Almost out of the blue, New York-based digital publisher Efune, backed by heavyweight American commercial funding, has emerged as the most likely new owner with an offer at first thought to be worth up to £550million.
Industry speculation suggests that figure is regarded as very unlikely to be achieved.
The Manchester-born proprietor of the New York Sun has shown consummate skill in taking defunct titles and turning them around.
He began by transforming one of the few Yiddish language papers Algemeiner, closely read in the Charedi Jewish community, into an online English language title reporting on Jewish issues and Israel.

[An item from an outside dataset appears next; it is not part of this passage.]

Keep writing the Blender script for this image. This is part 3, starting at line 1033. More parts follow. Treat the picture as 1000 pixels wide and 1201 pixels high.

Pledge: Tortoise Media founder James Harding, a former editor of the Times and BBC News, is promising £25m of new investment in the Observer
It was from this small beginning that he took control of the New York Sun, one of the Big Apple’s oldest newspaper brands first published in 1833, which was all but defunct when Efune landed in 2020-21.
He put the broadsheet title, once part of the Pulitzer publishing empire, online,
giving New Yorkers and everyone else a more conservative alternative to the famously liberal New York Times.
Efune’s funding reportedly comes from investment firms Oaktree and Hudson Bay Capital and the family office of US philanthropist Michael Lefell.
The former Telegraph proprietor Conrad Black, who was forced out amid charges of financial wrongdoing two decades ago, is a director of the New York Sun.
The would-be buyer comes from a respected rabbinical family and is a nephew of the Kalms family which founded electronic retailer Dixons, now known as Currys.
Efune’s newspaper background would suggest an intelligent, Right leaning, Israel supporting digital future. Efune is pledging coverage of ‘clear eyed consequential issues of the day’ and describes himself as a ‘lifelong newsman’.
As with all transfers of newspaper ownership, any deal will have to cross the public interest hurdles of media supervisor Ofcom and Culture Secretary Lisa Nandy.
The union hostility among Guardian and Observer staff over the proposed disposal of the world’s oldest Sunday newspaper to online start-up Tortoise is a profound obstacle.
There is, however, a determination by Tortoise founder James Harding, a former editor of the Times and BBC News, to get the job done – and he is promising £25million of new investment in the title.
Disentangling the Obs from the Guardian, where large slices of the paper including City and Sport are jointly produced, won’t be simple. Production arrangements also are shared.
Harding has lined up an eclectic mix of financiers for the deal, including South African tycoon Gary Lubner, formerly of Autoglass, through his ‘This Day’ philanthropic foundation.
His ambition also reportedly is being supported by American asset manager Standard Investment, managed by David Millstone and David Winter. It has stakes in digital media start-ups Puck, Air Mail and publisher Spiegel & Grau.
Historic printed media titles may find themselves under financial pressure and in search of long-term online future.
But there is no shortage of finance, much of it American (as with Premier League football clubs) ready to colonise the digital media future.
In this universe, traditional titles such as the Telegraph and Observer have become the new honeypots for busy bees seeking to revolutionise media finances, lift performance and gain a voice on UK domestic and geo-political events.